**TASK INSTRUCTIONS:**
Write out the listing exactly as it is given.

......

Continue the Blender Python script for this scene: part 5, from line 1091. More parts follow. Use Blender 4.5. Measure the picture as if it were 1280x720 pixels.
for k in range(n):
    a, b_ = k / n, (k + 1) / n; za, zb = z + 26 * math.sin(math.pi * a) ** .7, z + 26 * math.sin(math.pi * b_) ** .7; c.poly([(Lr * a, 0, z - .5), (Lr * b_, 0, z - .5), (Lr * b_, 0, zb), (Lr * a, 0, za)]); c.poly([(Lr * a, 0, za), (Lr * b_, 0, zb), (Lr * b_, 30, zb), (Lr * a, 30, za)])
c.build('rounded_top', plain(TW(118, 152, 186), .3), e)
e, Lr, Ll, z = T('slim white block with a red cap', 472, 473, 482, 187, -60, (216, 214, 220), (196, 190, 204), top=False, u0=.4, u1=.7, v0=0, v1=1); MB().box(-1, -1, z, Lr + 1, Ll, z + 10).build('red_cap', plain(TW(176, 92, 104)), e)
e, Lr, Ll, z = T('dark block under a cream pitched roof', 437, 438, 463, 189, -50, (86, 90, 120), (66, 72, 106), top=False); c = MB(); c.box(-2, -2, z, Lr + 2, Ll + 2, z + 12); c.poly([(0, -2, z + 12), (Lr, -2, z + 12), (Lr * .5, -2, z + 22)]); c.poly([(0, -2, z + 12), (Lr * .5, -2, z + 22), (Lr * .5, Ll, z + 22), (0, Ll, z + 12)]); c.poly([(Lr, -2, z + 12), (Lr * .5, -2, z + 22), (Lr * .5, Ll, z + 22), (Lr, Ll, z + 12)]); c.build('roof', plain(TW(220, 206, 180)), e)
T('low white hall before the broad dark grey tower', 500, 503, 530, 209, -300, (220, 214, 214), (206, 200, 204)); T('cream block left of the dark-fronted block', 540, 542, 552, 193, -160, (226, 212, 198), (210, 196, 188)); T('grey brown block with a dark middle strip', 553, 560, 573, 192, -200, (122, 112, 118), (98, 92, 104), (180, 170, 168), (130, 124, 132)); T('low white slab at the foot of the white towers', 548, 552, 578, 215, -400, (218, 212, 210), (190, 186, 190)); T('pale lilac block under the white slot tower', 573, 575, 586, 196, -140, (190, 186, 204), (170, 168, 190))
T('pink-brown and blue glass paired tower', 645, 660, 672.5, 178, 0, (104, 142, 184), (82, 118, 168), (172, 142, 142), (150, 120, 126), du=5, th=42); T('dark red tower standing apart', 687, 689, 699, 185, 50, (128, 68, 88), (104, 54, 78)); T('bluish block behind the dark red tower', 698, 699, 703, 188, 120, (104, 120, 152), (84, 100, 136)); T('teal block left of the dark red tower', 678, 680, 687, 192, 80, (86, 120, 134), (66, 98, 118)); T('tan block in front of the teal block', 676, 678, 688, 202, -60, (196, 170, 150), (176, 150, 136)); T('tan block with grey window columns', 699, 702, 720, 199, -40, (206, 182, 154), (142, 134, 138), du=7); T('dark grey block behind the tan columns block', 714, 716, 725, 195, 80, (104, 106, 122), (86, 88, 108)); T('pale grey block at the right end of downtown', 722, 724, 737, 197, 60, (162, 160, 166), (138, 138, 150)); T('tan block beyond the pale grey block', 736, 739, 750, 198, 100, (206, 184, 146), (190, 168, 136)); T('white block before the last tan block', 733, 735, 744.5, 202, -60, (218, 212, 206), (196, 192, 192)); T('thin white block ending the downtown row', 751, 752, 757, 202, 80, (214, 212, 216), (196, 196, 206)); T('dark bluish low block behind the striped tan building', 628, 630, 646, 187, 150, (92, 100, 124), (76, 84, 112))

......

**RESULT FOR THIS TASK:**
Continue the Blender Python script for this scene: part 5, from line 1091. More parts follow. Use Blender 4.5. Measure the picture as if it were 1280x720 pixels.
for k in range(n):
    a, b_ = k / n, (k + 1) / n; za, zb = z + 26 * math.sin(math.pi * a) ** .7, z + 26 * math.sin(math.pi * b_) ** .7; c.poly([(Lr * a, 0, z - .5), (Lr * b_, 0, z - .5), (Lr * b_, 0, zb), (Lr * a, 0, za)]); c.poly([(Lr * a, 0, za), (Lr * b_, 0, zb), (Lr * b_, 30, zb), (Lr * a, 30, za)])
c.build('rounded_top', plain(TW(118, 152, 186), .3), e)
e, Lr, Ll, z = T('slim white block with a red cap', 472, 473, 482, 187, -60, (216, 214, 220), (196, 190, 204), top=False, u0=.4, u1=.7, v0=0, v1=1); MB().box(-1, -1, z, Lr + 1, Ll, z + 10).build('red_cap', plain(TW(176, 92, 104)), e)
e, Lr, Ll, z = T('dark block under a cream pitched roof', 437, 438, 463, 189, -50, (86, 90, 120), (66, 72, 106), top=False); c = MB(); c.box(-2, -2, z, Lr + 2, Ll + 2, z + 12); c.poly([(0, -2, z + 12), (Lr, -2, z + 12), (Lr * .5, -2, z + 22)]); c.poly([(0, -2, z + 12), (Lr * .5, -2, z + 22), (Lr * .5, Ll, z + 22), (0, Ll, z + 12)]); c.poly([(Lr, -2, z + 12), (Lr * .5, -2, z + 22), (Lr * .5, Ll, z + 22), (Lr, Ll, z + 12)]); c.build('roof', plain(TW(220, 206, 180)), e)
T('low white hall before the broad dark grey tower', 500, 503, 530, 209, -300, (220, 214, 214), (206, 200, 204)); T('cream block left of the dark-fronted block', 540, 542, 552, 193, -160, (226, 212, 198), (210, 196, 188)); T('grey brown block with a dark middle strip', 553, 560, 573, 192, -200, (122, 112, 118), (98, 92, 104), (180, 170, 168), (130, 124, 132)); T('low white slab at the foot of the white towers', 548, 552, 578, 215, -400, (218, 212, 210), (190, 186, 190)); T('pale lilac block under the white slot tower', 573, 575, 586, 196, -140, (190, 186, 204), (170, 168, 190))
T('pink-brown and blue glass paired tower', 645, 660, 672.5, 178, 0, (104, 142, 184), (82, 118, 168), (172, 142, 142), (150, 120, 126), du=5, th=42); T('dark red tower standing apart', 687, 689, 699, 185, 50, (128, 68, 88), (104, 54, 78)); T('bluish block behind the dark red tower', 698, 699, 703, 188, 120, (104, 120, 152), (84, 100, 136)); T('teal block left of the dark red tower', 678, 680, 687, 192, 80, (86, 120, 134), (66, 98, 118)); T('tan block in front of the teal block', 676, 678, 688, 202, -60, (196, 170, 150), (176, 150, 136)); T('tan block with grey window columns', 699, 702, 720, 199, -40, (206, 182, 154), (142, 134, 138), du=7); T('dark grey block behind the tan columns block', 714, 716, 725, 195, 80, (104, 106, 122), (86, 88, 108)); T('pale grey block at the right end of downtown', 722, 724, 737, 197, 60, (162, 160, 166), (138, 138, 150)); T('tan block beyond the pale grey block', 736, 739, 750, 198, 100, (206, 184, 146), (190, 168, 136)); T('white block before the last tan block', 733, 735, 744.5, 202, -60, (218, 212, 206), (196, 192, 192)); T('thin white block ending the downtown row', 751, 752, 757, 202, 80, (214, 212, 216), (196, 196, 206)); T('dark bluish low block behind the striped tan building', 628, 630, 646, 187, 150, (92, 100, 124), (76, 84, 112))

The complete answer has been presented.